Polda Metro Jaya mencatat sedikitnya ada 80 kasus begal yang terjadi sepanjang Januari 2015 dan tersebar di Jakarta dan kota penyangganya, seperti Bogor, Depok, Tangerang, dan Bekasi. Para begal itu tidak segan membunuh korban. Aksi para penjahat ini mengancam rasa aman masyarakat. Melihat aksi sadis para begal, pada akhir Januari Kepala Polda Metro Jaya Irjen Unggung Cahyono sudah meminta polisi menindak tegas penjahat dan membentuk tim khusus pemburu begal. Bukannya berkurang, aksi begal sampai kemarin terus terjadi.

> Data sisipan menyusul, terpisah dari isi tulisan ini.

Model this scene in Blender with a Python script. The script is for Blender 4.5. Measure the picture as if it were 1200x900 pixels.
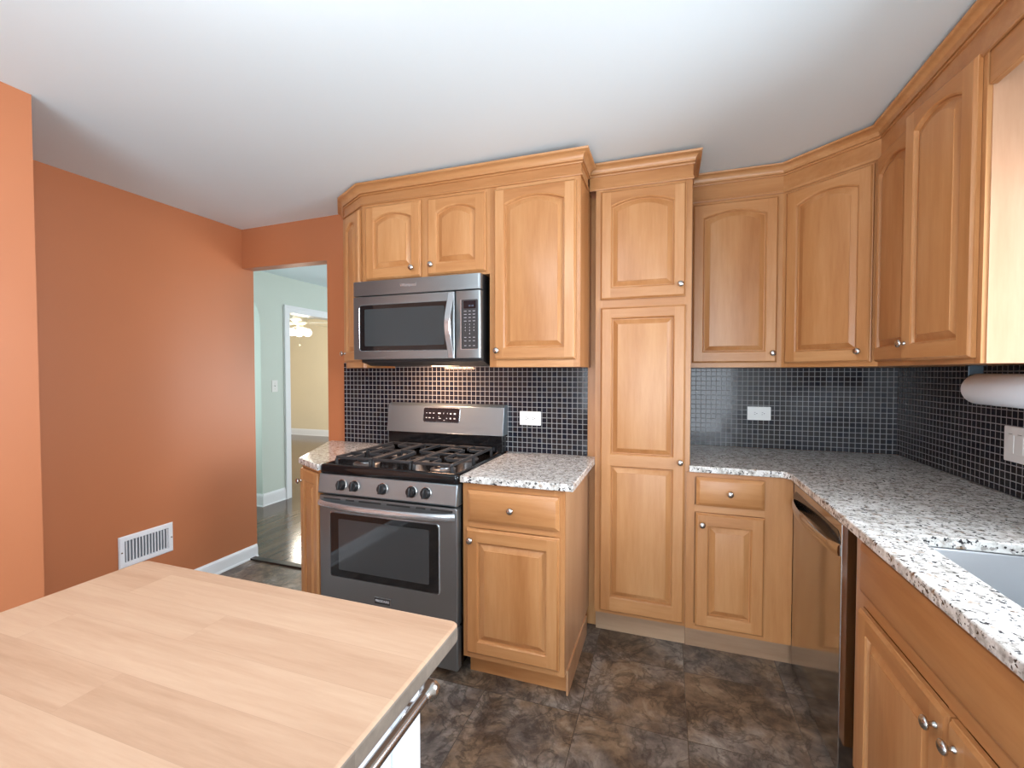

Maraknya aksi begal dan ketidakhadiran aparat untuk menjamin rasa aman dan ketertiban membuat massa bertindak sendiri. Massa membakar penjahat sepeda motor di Tangerang pada Selasa lalu. Selang sehari kemudian, massa menghakimi dua perampok yang tepergok membobol sebuah minimarket.

Sebelum itu, muncul pesan berantai yang menyebutkan lokasi rawan aksi begal di Jakarta dan kota di sekitarnya. Pesan berantai itu telah memicu keresahan masyarakat. Ketika negara dan aparat keamanan tidak hadir pada aksi kejahatan yang dilihat massa, massa pun bertindak sendiri menghakimi pelaku kejahatan tersebut.

Menurut pakar psikologi forensik Universitas Indonesia, Reza Indragiri, tindakan main hakim sendiri muncul karena masyarakat memersepsikan adanya kevakuman hukum. Hiruk-pikuk politik terkait pencalonan Kepala Kepolisian Negara RI ikut memengaruhi persepsi masyarakat akan kevakuman hukum tersebut.

Belum lagi hasil survei internasional, The Economist Intelligence Unit, yang dirilis akhir Januari lalu menyebutkan Jakarta sebagai kota paling tidak aman. Memang, tidak mungkin suatu kota terbebas sama sekali dari kriminalitas, begitu pun dengan Jakarta sebagai ibu kota negara yang serba kontradiktif.

Jumlah dan mobilitas penduduk yang tinggi dan daya dukung yang jauh dari memadai membuat Jakarta dan kota di sekitarnya berpotensi menghadapi persoalan serius. Dengan jumlah aparat keamanan yang juga belum memadai, hal itu membuat Jakarta dan kota di sekitarnya juga rawan tindak kejahatan.

Untuk menciptakan rasa aman dan ketertiban masyarakat, memang tidak bisa semata ditumpukan kepada polisi. Namun, polisi sebagai alat negara yang ditugaskan hanya untuk itu dengan segala kewenangannya tidak boleh menganggap soal ini sebagai hal biasa. Negara harus bisa menjamin rasa aman masyarakat yang juga merupakan hak asasi manusia.

Langkah konkret Polda Metro Jaya mengawal dan men- jamin ketertiban serta keamanan kota Jakarta ditunggu. Jika persoalan ini dibiarkan berlarut, bukan tidak mungkin akan memicu permasalahan yang lebih kompleks.